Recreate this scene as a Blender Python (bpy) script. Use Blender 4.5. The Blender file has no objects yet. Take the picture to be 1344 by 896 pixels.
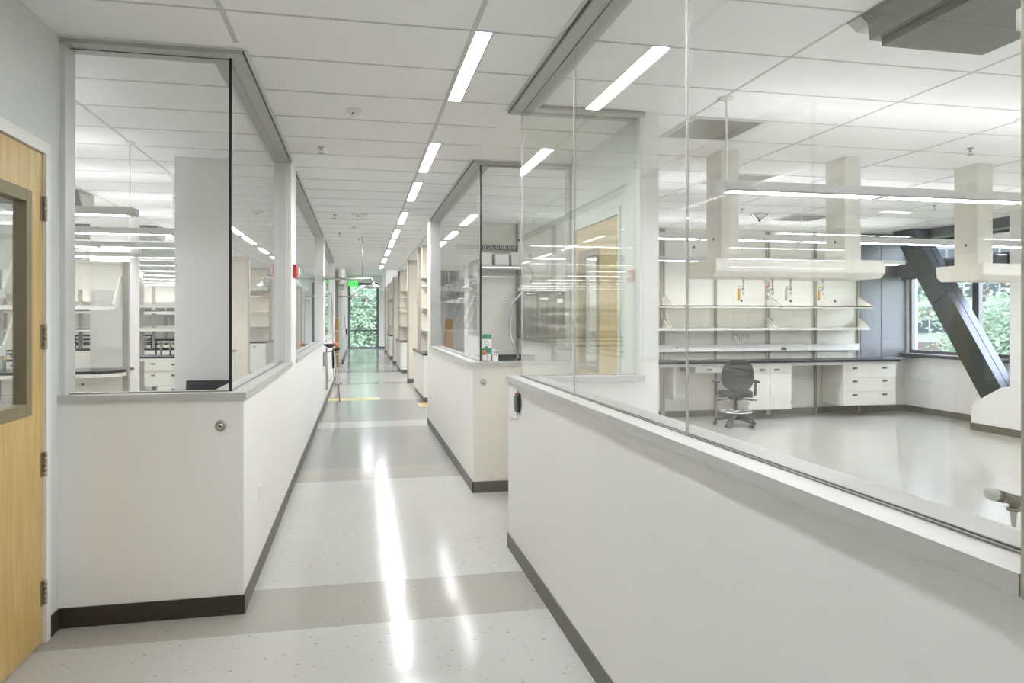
import bpy, bmesh, math, random
from mathutils import Vector, Matrix
random.seed(7)
PI = math.pi
sc = bpy.context.scene
C = bpy.data.collections.new('scene'); sc.collection.children.link(C)
CE = 3.10          # ceiling height
# ------------------------------------------------------------------ materials
M = {}
def nmat(name):
    m = bpy.data.materials.new(name); m.use_nodes = True
    nt = m.node_tree; b = nt.nodes['Principled BSDF']
    M[name] = m
    return m, nt, b
def mat(name, col, rough=.5, metal=0, noise=0, nscale=30, bump=0, bscale=200, spec=.5, coat=0):
    m, nt, b = nmat(name)
    b.inputs['Roughness'].default_value = rough
    b.inputs['Metallic'].default_value = metal
    b.inputs['Specular IOR Level'].default_value = spec
    b.inputs['Coat Weight'].default_value = coat
    geo = nt.nodes.new('ShaderNodeNewGeometry')
    n = nt.nodes.new('ShaderNodeTexNoise'); n.inputs['Scale'].default_value = nscale
    n.inputs['Detail'].default_value = 4
    nt.links.new(geo.outputs['Position'], n.inputs['Vector'])
    r = nt.nodes.new('ShaderNodeMix'); r.data_type = 'RGBA'
    k = max(noise, .01)
    r.inputs[6].default_value = (*[c*(1-k) for c in col], 1)
    r.inputs[7].default_value = (*[min(1, c*(1+k)) for c in col], 1)
    nt.links.new(n.outputs['Fac'], r.inputs[0]); nt.links.new(r.outputs[2], b.inputs['Base Color'])
    if bump:
        n2 = nt.nodes.new('ShaderNodeTexNoise'); n2.inputs['Scale'].default_value = bscale
        nt.links.new(geo.outputs['Position'], n2.inputs['Vector'])
        bp = nt.nodes.new('ShaderNodeBump'); bp.inputs['Strength'].default_value = bump; bp.inputs['Distance'].default_value = .002
        nt.links.new(n2.outputs['Fac'], bp.inputs['Height']); nt.links.new(bp.outputs[0], b.inputs['Normal'])
    return m
def emis(name, col, s):
    m = bpy.data.materials.new(name); m.use_nodes = True; nt = m.node_tree; nt.nodes.clear()
    o = nt.nodes.new('ShaderNodeOutputMaterial'); e = nt.nodes.new('ShaderNodeEmission')
    e.inputs[0].default_value = (*col, 1); e.inputs[1].default_value = s
    nt.links.new(e.outputs[0], o.inputs[0]); M[name] = m
    return m
def glass(name, tint, f0=.04, haze=0):
    m = bpy.data.materials.new(name); m.use_nodes = True; nt = m.node_tree; nt.nodes.clear()
    N = nt.nodes.new; L = nt.links.new
    o = N('ShaderNodeOutputMaterial'); t = N('ShaderNodeBsdfTransparent'); g = N('ShaderNodeBsdfGlossy')
    t.inputs[0].default_value = (*tint, 1); g.inputs['Roughness'].default_value = 0.0
    g.inputs[0].default_value = (1, 1, 1, 1)
    geo = N('ShaderNodeNewGeometry'); d = N('ShaderNodeVectorMath'); d.operation = 'DOT_PRODUCT'
    L(geo.outputs['Normal'], d.inputs[0]); L(geo.outputs['Incoming'], d.inputs[1])
    a = N('ShaderNodeMath'); a.operation = 'ABSOLUTE'; L(d.outputs['Value'], a.inputs[0])
    s = N('ShaderNodeMath'); s.operation = 'SUBTRACT'; s.inputs[0].default_value = 1; L(a.outputs[0], s.inputs[1]); s.use_clamp = True
    p = N('ShaderNodeMath'); p.operation = 'POWER'; L(s.outputs[0], p.inputs[0]); p.inputs[1].default_value = 5
    k = N('ShaderNodeMath'); k.operation = 'MULTIPLY_ADD'; L(p.outputs[0], k.inputs[0]); k.inputs[1].default_value = 1-f0; k.inputs[2].default_value = f0
    mx = N('ShaderNodeMixShader'); L(k.outputs[0], mx.inputs[0]); L(t.outputs[0], mx.inputs[1]); L(g.outputs[0], mx.inputs[2])
    L(mx.outputs[0], o.inputs[0]); M[name] = m
    return m
mat('wall', (.81, .805, .79), .55, noise=.012, nscale=3, bump=.05)
mat('wall_grey', (.66, .68, .67), .55, noise=.012, nscale=3)
mat('wall_warm', (.80, .785, .74), .55, noise=.012)
mat('tile', (.93, .93, .93), .9, noise=.02, nscale=120)
mat('tee_shaded', (.60, .60, .585), .6)  # corridor tees greyed to stand for the shade of a recessed grid
mat('tee_white', (.66, .66, .65), .6)
mat('alu', (.47, .475, .455), .45, .25, noise=.02)
mat('post_beige', (.36, .335, .28), .5, .1)
mat('alu_dark', (.12, .12, .11), .5)
mat('alu_light', (.72, .73, .71), .4, .2)
mat('sill', (.50, .495, .48), .4, noise=.02)
mat('base', (.035, .028, .02), .5, noise=.05)
mat('base_grey', (.13, .125, .11), .5, noise=.05)
mat('case', (.775, .76, .70), .42, noise=.01)
mat('case_line', (.70, .69, .635), .42)
mat('case_warm', (.72, .66, .56), .45, noise=.01)
mat('case_white', (.80, .80, .78), .4, noise=.01)
mat('upright', (.42, .40, .36), .5, .2)
mat('black_top', (.018, .018, .02), .28, noise=.1)
mat('black', (.012, .012, .013), .4)
mat('dark_plastic', (.045, .046, .041), .6, noise=.05)
mat('fabric', (.05, .051, .043), .9, noise=.12, nscale=300, bump=.3, bscale=500)
mat('chrome', (.78, .78, .77), .18, 1)
mat('steel', (.50, .50, .48), .35, .9, noise=.08, nscale=8)
mat('steel_dark', (.24, .235, .215), .35, .7)
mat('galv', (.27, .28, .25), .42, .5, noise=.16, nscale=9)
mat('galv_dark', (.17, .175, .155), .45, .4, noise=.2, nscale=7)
mat('handle', (.22, .22, .21), .35, .8)
mat('brass_hinge', (.42, .36, .28), .35, .8)
mat('brace', (.045, .054, .054), .38, .1, noise=.03)
mat('brace_side', (.15, .16, .21), .3, .4, noise=.03)
mat('mullion', (.16, .165, .18), .4, .4)
mat('mullion_grey', (.155, .16, .185), .42, .2)
mat('white_plastic', (.85, .85, .83), .35)
mat('nozzle_grey', (.55, .56, .52), .45)
mat('yellow', (.80, .45, .03), .4)
mat('yellow_disc', (.85, .75, .05), .4)
mat('orange', (.85, .22, .04), .4)
mat('red', (.50, .03, .03), .35)
mat('green', (.02, .22, .10), .5)
mat('blue', (.10, .20, .45), .5)
mat('cardboard', (.42, .27, .12), .8, noise=.15, nscale=12)
mat('tape', (.62, .52, .24), .4, noise=.08)
mat('grey_box', (.075, .078, .07), .5, .1)
mat('hose', (.36, .38, .40), .5)
mat('sink_grey', (.19, .185, .165), .4, .2)
mat('brick', (.085, .068, .064), .9, noise=.1, nscale=1)
mat('facade', (.19, .19, .193), .8, noise=.04, nscale=.5)
mat('roof_dark', (.13, .14, .14), .8)
mat('bldg_glass', (.022, .032, .042), .3, .0, spec=.3)
mat('bark', (.10, .07, .05), .9, noise=.2)
mat('lawn', (.08, .14, .04), .95, noise=.3, nscale=.6)
mat('door_frame_olive', (.24, .205, .12), .5, .15)
emis('lamp', (.975, .987, 1), 48)
emis('pend', (.975, .987, 1), 15)
emis('uplight', (.975, .987, 1), 2.5)
emis('pend_left', (.975, .987, 1), 8)
emis('uplight_left', (.975, .987, 1), 3)
emis('raised', (.975, .987, 1), 4)
emis('exit_green', (.03, 1, .08), .45)
emis('led_red', (1, .1, .1), 1.5)
glass('glass', (.988, .992, .988))
glass('glass_green', (.94, .965, .935), .032)
glass('glass_clear', (.985, .99, .99))
# maple door
m, nt, b = nmat('maple')
geo = nt.nodes.new('ShaderNodeNewGeometry'); mp = nt.nodes.new('ShaderNodeMapping')
mp.inputs['Scale'].default_value = (12, 12, 1.1)
n = nt.nodes.new('ShaderNodeTexNoise'); n.inputs['Scale'].default_value = 2.2; n.inputs['Detail'].default_value = 6; n.inputs['Distortion'].default_value = .6
nt.links.new(geo.outputs['Position'], mp.inputs[0]); nt.links.new(mp.outputs[0], n.inputs['Vector'])
cr = nt.nodes.new('ShaderNodeValToRGB'); cr.color_ramp.elements[0].position = .3; cr.color_ramp.elements[1].position = .72
cr.color_ramp.elements[0].color = (.52, .355, .125, 1); cr.color_ramp.elements[1].color = (.66, .48, .19, 1)
nt.links.new(n.outputs['Fac'], cr.inputs[0]); nt.links.new(cr.outputs[0], b.inputs['Base Color']); b.inputs['Roughness'].default_value = .35
# leaves
m, nt, b = nmat('leaf')
oi = nt.nodes.new('ShaderNodeTexNoise'); oi.inputs['Scale'].default_value = 2.5
geo = nt.nodes.new('ShaderNodeNewGeometry'); nt.links.new(geo.outputs['Position'], oi.inputs['Vector'])
cr = nt.nodes.new('ShaderNodeValToRGB'); cr.color_ramp.elements[0].position = .35; cr.color_ramp.elements[1].position = .65
cr.color_ramp.elements[0].color = (.11, .18, .12, 1); cr.color_ramp.elements[1].color = (.33, .42, .31, 1)
nt.links.new(oi.outputs['Fac'], cr.inputs[0]); nt.links.new(cr.outputs[0], b.inputs['Base Color']); b.inputs['Roughness'].default_value = .6
tr = nt.nodes.new('ShaderNodeBsdfTranslucent'); nt.links.new(cr.outputs[0], tr.inputs[0])
ms = nt.nodes.new('ShaderNodeMixShader'); ms.inputs[0].default_value = .45
nt.links.new(b.outputs[0], ms.inputs[1]); nt.links.new(tr.outputs[0], ms.inputs[2])
nt.links.new(ms.outputs[0], nt.nodes['Material Output'].inputs[0])
# floor: vinyl composition tile, tan bands laid across the corridor, darker grey stretches, chips, fine seams
def floor_material():
    m, nt, b = nmat('vct_floor'); N = nt.nodes.new; L = nt.links.new
    geo = N('ShaderNodeNewGeometry'); sp = N('ShaderNodeSeparateXYZ'); L(geo.outputs['Position'], sp.inputs[0])
    def ma(op, a, bb=None, c=None):
        n = N('ShaderNodeMath'); n.operation = op
        for i, v in enumerate((a, bb, c)):
            if v is None: continue
            if isinstance(v, (int, float)): n.inputs[i].default_value = v
            else: L(v, n.inputs[i])
        return n.outputs[0]
    def band(y0, y1, x0=-1.6, x1=2.0):
        a = ma('MULTIPLY', ma('GREATER_THAN', sp.outputs[1], y0), ma('LESS_THAN', sp.outputs[1], y1))
        c = ma('MULTIPLY', ma('GREATER_THAN', sp.outputs[0], x0), ma('LESS_THAN', sp.outputs[0], x1))
        return ma('MULTIPLY', a, c)
    def mixc(fac, c1, c2):
        x = N('ShaderNodeMix'); x.data_type = 'RGBA'
        if isinstance(fac, (int, float)): x.inputs[0].default_value = fac
        else: L(fac, x.inputs[0])
        for i, c in ((6, c1), (7, c2)):
            if isinstance(c, tuple): x.inputs[i].default_value = (*c, 1)
            else: L(c, x.inputs[i])
        return x.outputs[2]
    n1 = N('ShaderNodeTexNoise'); n1.inputs['Scale'].default_value = 1.2; n1.inputs['Detail'].default_value = 5; L(geo.outputs['Position'], n1.inputs['Vector'])
    col = mixc(n1.outputs['Fac'], (.43, .425, .405), (.50, .495, .475))
    brown = [(3.92, 4.54, -9, 2), (7.42, 8.06, -.7, 2)]
    grey = [(8.06, 11.02), (11.66, 14.65), (18.2, 18.8), (22.3, 23.0), (26.2, 28.6), (33.5, 34.2)]
    for y0, y1, x0, x1 in brown: col = mixc(band(y0, y1, x0, x1), col, (.355, .338, .31))
    for y0, y1 in grey: col = mixc(band(y0, y1, -.7, 1.3), col, (.31, .305, .297))
    # chips
    v = N('ShaderNodeTexVoronoi'); v.inputs['Scale'].default_value = 26; v.inputs['Randomness'].default_value = 1
    mp = N('ShaderNodeMapping'); mp.inputs['Scale'].default_value = (1.0, 1.7, 1); L(geo.outputs['Position'], mp.inputs[0]); L(mp.outputs[0], v.inputs['Vector'])
    sc1 = N('ShaderNodeSeparateColor'); L(v.outputs['Color'], sc1.inputs[0])
    chip = ma('MULTIPLY', ma('LESS_THAN', v.outputs['Distance'], ma('MULTIPLY', sc1.outputs[1], .26)), ma('GREATER_THAN', sc1.outputs[0], .45))
    chipc = mixc(sc1.outputs[2], (.20, .18, .14), (.33, .31, .26))
    fade = ma('MULTIPLY', chip, .75)
    col = mixc(fade, col, chipc)
    # seams every 12 inches
    def seam(o):
        f = ma('FRACT', ma('DIVIDE', ma('ADD', o, 50.06), .3048))
        return ma('LESS_THAN', f, .008)
    s = ma('MAXIMUM', seam(sp.outputs[0]), seam(sp.outputs[1]))
    col = mixc(ma('MULTIPLY', s, .3), col, (.40, .39, .36))
    L(col, b.inputs['Base Color'])
    n2 = N('ShaderNodeTexNoise'); n2.inputs['Scale'].default_value = 6; L(geo.outputs['Position'], n2.inputs['Vector'])
    mr = N('ShaderNodeMapRange'); mr.inputs['To Min'].default_value = .09; mr.inputs['To Max'].default_value = .17
    L(n2.outputs['Fac'], mr.inputs[0]); L(mr.outputs[0], b.inputs['Roughness'])
    b.inputs['Specular IOR Level'].default_value = .16
    n3 = N('ShaderNodeTexNoise'); n3.inputs['Scale'].default_value = 5; L(geo.outputs['Position'], n3.inputs['Vector'])
    bp = N('ShaderNodeBump'); bp.inputs['Strength'].default_value = .12; bp.inputs['Distance'].default_value = .01
    L(n3.outputs['Fac'], bp.inputs['Height']); L(bp.outputs[0], b.inputs['Normal'])
floor_material()
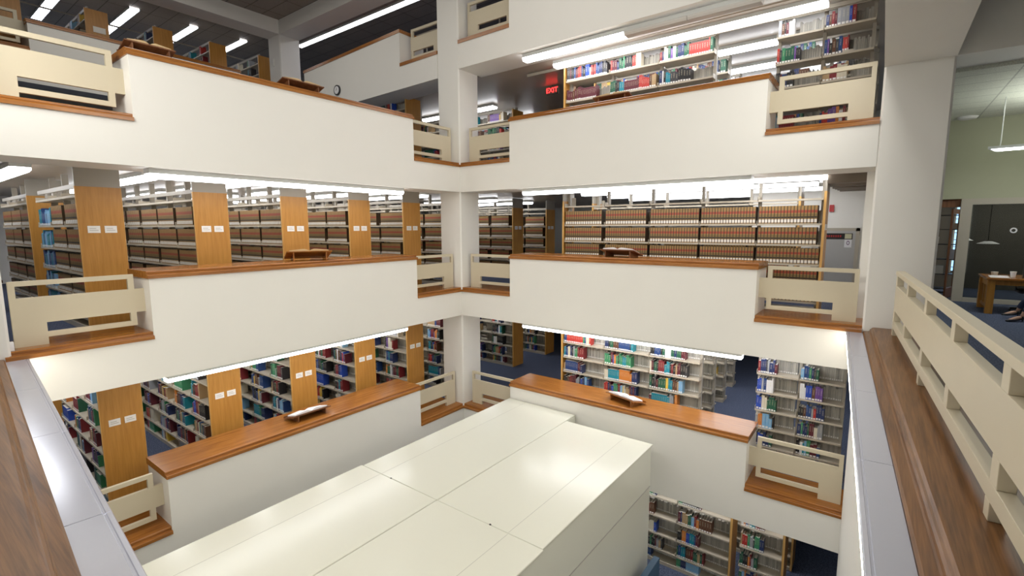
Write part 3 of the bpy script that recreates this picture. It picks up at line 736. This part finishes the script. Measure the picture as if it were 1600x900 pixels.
# ------------------------------------------------------------------ exit sign
t = empty('exit_sign', (1.13, 2.9, 6.06)); tag(t, 'glowing red exit sign hanging over the upper gallery aisle', 'sign')
MB().box(.93, 1.33, 2.9, 2.96, 5.80, 6.02).obj('housing', M_['dark'], t)
MB().box(1.12, 1.14, 2.92, 2.94, 6.02, 6.06).obj('hanger', M_['dark'], t)
def text_obj(txt, size, loc, rot, m, parent=None, name='lettering', ext=.002):
    c = bpy.data.curves.new(name, 'FONT'); c.body = txt; c.size = size; c.extrude = ext; c.align_x = 'CENTER'; c.align_y = 'CENTER'
    o = bpy.data.objects.new(name, c); COL.objects.link(o); o.data.materials.append(m)
    o.location = Vector(loc)-(parent.location if parent else Vector()); o.rotation_euler = rot
    bpy.context.view_layer.update(); me = bpy.data.meshes.new_from_object(o.evaluated_get(bpy.context.evaluated_depsgraph_get()))
    q = bpy.data.objects.new(name, me); COL.objects.link(q); q.location = o.location; q.rotation_euler = rot; bpy.data.objects.remove(o)
    if parent: q.parent = parent
    return q
o = text_obj('EXIT', .20, (1.13, 2.894, 5.905), (math.pi/2, 0, 0), M_['exit'], t)
M_['ribs'] = mat('brown_rib_paint', (.20, .16, .12), .5)
# ------------------------------------------------------------------ service door, alarm and ceiling ribs by the right pillar
def S(name, m, *bx, parent=None):
    b = MB()
    for q in bx: b.box(*q)
    return b.obj(name, m, parent)
struct(S('door_1', M_['door'], (8.0, 8.86, 5.50, 5.55, 0, 1.68)))
struct(S('door_1_frame', M_['frame'], (8.86, 8.95, 5.49, 5.55, 0, 1.76), (7.90, 8.95, 5.49, 5.55, 1.68, 1.76), (7.90, 8.0, 5.49, 5.55, 0, 1.68)))
t = empty('door_sign', (8.4, 5.50, 1.55)); tag(t, 'dark sign plate with small red marks across the grey service door', 'sign')
S('plate', M_['black'], (8.10, 8.80, 5.49, 5.50, 1.465, 1.62), parent=t)
b = MB()
for i in range(7): b.box(8.22+i*.05, 8.25+i*.05, 5.486, 5.49, 1.52, 1.57)
b.obj('red_marks', M_['red'], t)
S('note', mat('yellow_note', (.62, .60, .40), .6), (8.63, 8.78, 5.484, 5.49, 1.48, 1.605), parent=t)
t = empty('poster', (8.72, 5.5, 1.35)); tag(t, 'small white poster with a purple ring taped to the grey service door', 'poster')
S('sheet', M_['paper'], (8.63, 8.79, 5.493, 5.50, 1.25, 1.455), parent=t)
b = MB()
for i in range(16):
    a0, a1 = 2*math.pi*i/16, 2*math.pi*(i+1)/16; n = len(b.v)
    for a in (a0, a1):
        for r in (.030, .045): b.v.append((8.71+r*.8*math.cos(a), 5.491, 1.37+r*1.2*math.sin(a)))
    b.f.append([n, n+1, n+3, n+2]); b.mi.append(0)
b.obj('ring_print', mat('purple_ink', (.16, .05, .18), .6), t)
o = S('fire_alarm', M_['red'], (8.24, 8.34, 5.49, 5.55, 2.19, 2.37)); tag(o, 'small red fire alarm box high on the wall beside the door', 'alarm')
for i, (y, zlo) in enumerate(((1.15, 2.62), (1.75, 2.60), (2.35, 2.60), (3.0, 2.62), (3.7, 2.64), (4.5, 2.66))):
    struct(S('ceiling_rib', M_['ribs'], (8.50, 9.12, y, y+.16, zlo, 2.86)))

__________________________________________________

_CHALLENGE_
State how many lines of the listing above include the word "pixels". Give nothing but the number.

_WRITTEN SOLUTION_
2